Kal Raustiala

This is the second in a series of articles ahead of the Dec. 6 hearing on the Samsung-Apple patent legal battle to be presided over by U.S. Federal Judge Lucy Koh. ― ED.
By Kim Yoo-chul
A noted U.S. expert says nine U.S. jurors were technically wrong in their decision to order Samsung Electronics to pay Apple $1.05 billion for patent violations.
“Juries are ill-equipped to deal with the complexities of patent law, they have brand loyalties that may color their judgment and they tend to easily fall for the simple accusation that someone is a copycat,” said Kal Raustiala, a professor at UCLA School of Law and director of the Burkle Center for International Relations at UCLA, in an email interview with The Korea Times, Tuesday.
Raustiala is also the co-author of the book titled as ``The Knockoff Economy: How Imitation Sparks Innovation'' with Christopher Jon Sprigman from the University of Virginia School of Law in the United States.
“The conduct of the jury in the Samsung-Apple trial is a good example of why we shouldn’t have juries in complex patent cases,” Raustiala said. He is a recognized patent scholar in the United States who claims that copying can actually benefit certain industries rather than harming them.
“The U.S. patent system isn’t just a trap for the unwary. It can snare the wary as well. To fix this, we need to fix the U.S. patent system. There are many reforms that have been proposed including cutting back the scope of patentable subject matter, changing the way the U.S. Patent Office reviews applications, increasing that office’s funding, limiting the damages from patent infringement, raising the plaintiff’s standard of proof in court, and adding an independent invention defense. All of these are worth considering,” he said.
The jurors’ decision resulted Apple in winning damages based on two Samsung items they said it didn’t commit patent infringements on, the professor said.
“The jury took less than three days to decide hundreds of complex patent validity and infringement claims and their haste shows.”
The United States is the only country that uses juries in patent cases. According to Raustiala, other nations don’t because jurors aren’t usually able to sort out technical and complicated claims.
He also questioned the validity of Apple’s design-related patents as a lot of devices for reading text and viewing pictures such as TVs, laptops and Amazon’s Kindle use them.
“Apple accused Samsung of copying its very broad design patents for rectangular ‘electronic devices.’ But these patents are questionable. Apple created its version of a rectangular reading platform. Yet, now Apple has succeeded in punishing Samsung for much the same thing — employing a rectangular design. And this highlights a central issue in today’s innovation-based economy. What is the proper balance between competition and copying?” said Raustiala.
He then stressed this trend only reinforces concerns people have with a firm locking up specific shapes via design patents.

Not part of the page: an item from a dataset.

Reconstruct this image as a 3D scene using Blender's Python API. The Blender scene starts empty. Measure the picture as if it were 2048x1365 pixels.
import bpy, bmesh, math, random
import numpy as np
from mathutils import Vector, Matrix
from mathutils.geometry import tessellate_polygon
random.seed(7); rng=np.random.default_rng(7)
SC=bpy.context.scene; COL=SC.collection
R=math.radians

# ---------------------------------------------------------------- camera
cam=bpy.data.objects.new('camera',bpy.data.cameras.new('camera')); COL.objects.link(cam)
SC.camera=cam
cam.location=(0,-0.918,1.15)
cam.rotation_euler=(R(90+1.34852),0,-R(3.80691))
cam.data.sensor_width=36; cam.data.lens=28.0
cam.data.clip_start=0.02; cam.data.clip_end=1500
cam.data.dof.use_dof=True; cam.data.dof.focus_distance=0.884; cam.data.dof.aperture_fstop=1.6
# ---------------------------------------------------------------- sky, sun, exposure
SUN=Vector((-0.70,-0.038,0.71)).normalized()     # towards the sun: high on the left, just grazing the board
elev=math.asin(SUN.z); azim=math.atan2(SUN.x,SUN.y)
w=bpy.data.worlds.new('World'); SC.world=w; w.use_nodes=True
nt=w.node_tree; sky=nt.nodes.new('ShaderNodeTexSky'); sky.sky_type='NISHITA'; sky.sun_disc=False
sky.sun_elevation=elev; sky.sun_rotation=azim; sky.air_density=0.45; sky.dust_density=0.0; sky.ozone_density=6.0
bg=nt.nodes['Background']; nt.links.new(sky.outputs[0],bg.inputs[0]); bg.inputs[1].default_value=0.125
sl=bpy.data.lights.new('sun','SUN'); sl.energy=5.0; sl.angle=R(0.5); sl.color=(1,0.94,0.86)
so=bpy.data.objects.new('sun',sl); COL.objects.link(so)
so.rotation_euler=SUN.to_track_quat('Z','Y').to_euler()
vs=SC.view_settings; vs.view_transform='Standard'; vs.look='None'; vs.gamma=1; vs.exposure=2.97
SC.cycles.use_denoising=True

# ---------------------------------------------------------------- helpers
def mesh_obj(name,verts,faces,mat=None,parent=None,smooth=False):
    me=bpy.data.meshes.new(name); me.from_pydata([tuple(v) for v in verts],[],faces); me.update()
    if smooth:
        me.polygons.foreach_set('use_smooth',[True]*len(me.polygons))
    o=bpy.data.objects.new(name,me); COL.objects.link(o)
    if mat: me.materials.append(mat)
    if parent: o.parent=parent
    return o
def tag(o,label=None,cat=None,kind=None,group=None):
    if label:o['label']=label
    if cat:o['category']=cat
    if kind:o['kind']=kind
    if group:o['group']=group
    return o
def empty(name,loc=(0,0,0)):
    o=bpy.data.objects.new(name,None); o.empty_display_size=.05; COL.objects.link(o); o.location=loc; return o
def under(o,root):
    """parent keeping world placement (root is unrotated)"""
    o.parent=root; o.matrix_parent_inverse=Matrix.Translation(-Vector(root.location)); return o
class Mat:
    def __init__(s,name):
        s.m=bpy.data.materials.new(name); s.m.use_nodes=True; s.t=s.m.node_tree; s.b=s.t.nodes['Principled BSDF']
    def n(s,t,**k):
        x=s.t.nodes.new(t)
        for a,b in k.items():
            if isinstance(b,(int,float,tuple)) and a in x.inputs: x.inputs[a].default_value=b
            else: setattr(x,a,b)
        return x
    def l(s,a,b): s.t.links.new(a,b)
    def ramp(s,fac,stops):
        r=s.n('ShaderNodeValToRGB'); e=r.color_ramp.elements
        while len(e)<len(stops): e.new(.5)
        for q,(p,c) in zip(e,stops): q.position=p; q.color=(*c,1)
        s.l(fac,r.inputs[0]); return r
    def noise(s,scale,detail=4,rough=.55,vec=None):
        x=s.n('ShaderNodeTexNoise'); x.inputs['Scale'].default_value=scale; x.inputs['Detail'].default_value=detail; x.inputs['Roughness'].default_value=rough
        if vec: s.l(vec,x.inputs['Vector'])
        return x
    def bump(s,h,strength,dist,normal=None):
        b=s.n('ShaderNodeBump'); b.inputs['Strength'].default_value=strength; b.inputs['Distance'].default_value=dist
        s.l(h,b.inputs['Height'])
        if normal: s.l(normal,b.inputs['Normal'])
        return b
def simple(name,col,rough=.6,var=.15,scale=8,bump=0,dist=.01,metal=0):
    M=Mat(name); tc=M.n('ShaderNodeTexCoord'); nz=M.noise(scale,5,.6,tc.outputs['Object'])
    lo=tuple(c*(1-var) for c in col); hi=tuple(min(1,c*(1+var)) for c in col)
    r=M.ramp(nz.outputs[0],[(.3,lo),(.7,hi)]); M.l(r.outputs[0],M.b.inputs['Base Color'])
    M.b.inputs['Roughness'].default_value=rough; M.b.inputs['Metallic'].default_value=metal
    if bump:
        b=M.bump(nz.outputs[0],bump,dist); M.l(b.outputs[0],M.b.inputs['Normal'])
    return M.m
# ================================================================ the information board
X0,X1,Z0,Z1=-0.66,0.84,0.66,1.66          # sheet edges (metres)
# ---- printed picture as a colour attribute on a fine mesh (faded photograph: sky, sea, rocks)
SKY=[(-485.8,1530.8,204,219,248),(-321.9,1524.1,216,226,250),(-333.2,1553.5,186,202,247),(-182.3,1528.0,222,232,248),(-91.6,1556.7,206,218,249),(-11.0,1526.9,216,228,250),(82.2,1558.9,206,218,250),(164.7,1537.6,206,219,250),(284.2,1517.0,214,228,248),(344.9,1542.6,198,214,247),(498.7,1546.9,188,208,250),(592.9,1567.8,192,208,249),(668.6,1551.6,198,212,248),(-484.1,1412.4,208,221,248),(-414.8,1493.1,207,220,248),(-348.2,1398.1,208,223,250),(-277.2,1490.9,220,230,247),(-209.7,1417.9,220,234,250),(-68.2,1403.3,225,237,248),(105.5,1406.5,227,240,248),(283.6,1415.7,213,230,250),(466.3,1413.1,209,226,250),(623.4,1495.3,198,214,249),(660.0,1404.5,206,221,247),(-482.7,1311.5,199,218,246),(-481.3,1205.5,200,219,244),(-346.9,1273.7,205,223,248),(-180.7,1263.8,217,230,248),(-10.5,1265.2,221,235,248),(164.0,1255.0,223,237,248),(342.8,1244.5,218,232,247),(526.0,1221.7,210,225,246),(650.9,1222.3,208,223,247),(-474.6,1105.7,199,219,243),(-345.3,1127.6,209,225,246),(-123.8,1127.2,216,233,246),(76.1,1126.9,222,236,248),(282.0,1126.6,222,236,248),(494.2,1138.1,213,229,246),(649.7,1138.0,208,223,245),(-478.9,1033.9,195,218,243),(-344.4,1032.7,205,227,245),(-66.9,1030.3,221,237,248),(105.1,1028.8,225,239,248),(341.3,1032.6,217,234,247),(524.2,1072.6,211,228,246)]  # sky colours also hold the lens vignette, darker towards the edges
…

“Now, one might quibble and say copying is the reason there is so much sameness; it is all me too designs. But we think that is only part of the story. Slim rectangles with rounded corners have major advantages, both for ease of carry and for use as a media consumption devices,” responded Raustiala, also a former research fellow in the Foreign Policy Studies Program at The Brookings Institution.

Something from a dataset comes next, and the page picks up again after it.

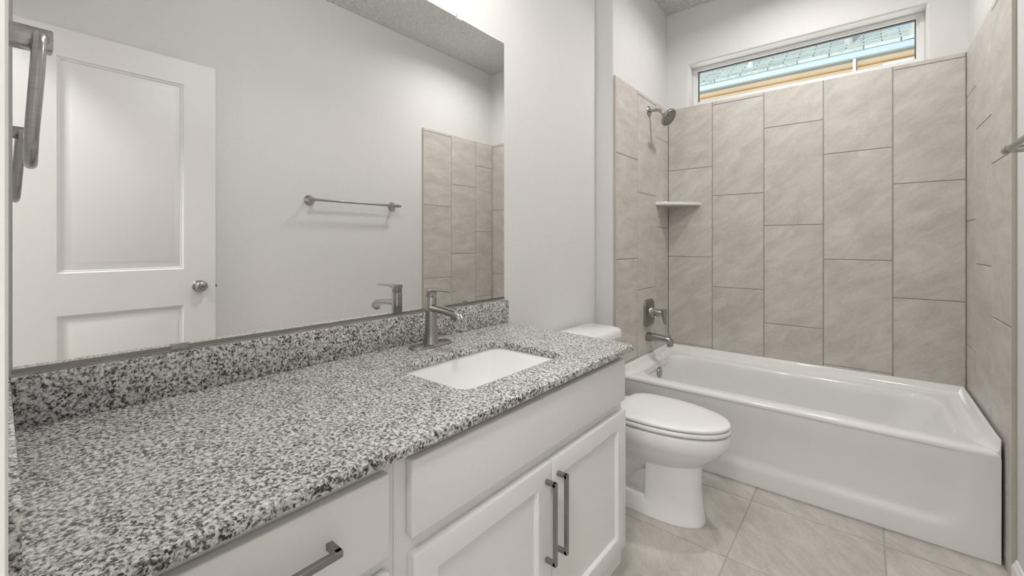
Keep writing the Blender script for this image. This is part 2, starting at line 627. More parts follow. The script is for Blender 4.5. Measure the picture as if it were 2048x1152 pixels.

On the possibility of U.S. Federal Judge Lucy Koh throwing out the August decision, the professor said it’s still rare in the U.S. legal system to overturn a jury verdict.
“Adjustment is possible. Although we think the jury foreman has made statements that call the fairness of his judgment into question, an overturn is very unlikely in the U.S. legal system,” he said.
Samsung is seeking a new trial citing jury foreman Velvin Hogan’s alleged misconduct. He didn’t disclose his past during the trial including that he had been sued by Seagate Technology, partly owned by Samsung.
And Apple officially filed with the San Jose court that it knew nothing about Hogan’s past. In its legal papers, Apple said its lawyers “became aware” that Hogan had filed for bankruptcy through a public records search but they never pulled the bankruptcy court file.
The UCLA professor praised Samsung over the Korean firm’s successful lead over Apple in the smartphone race.
“Samsung is an example of a firm that has been extremely successful at improving and refining existing technologies in ways that consumers love. This kind of improvement is a very important part of innovation. Unfortunately, the American patent system poses many pitfalls for firms that pursue such a strategy,” said the Harvard-educated professor.
“Competition is the key value here. It makes products cheaper and better. It benefits consumers. In the end, Samsung and Apple will settle their dispute. The question is whether the settlement will be at consumers’ expense.”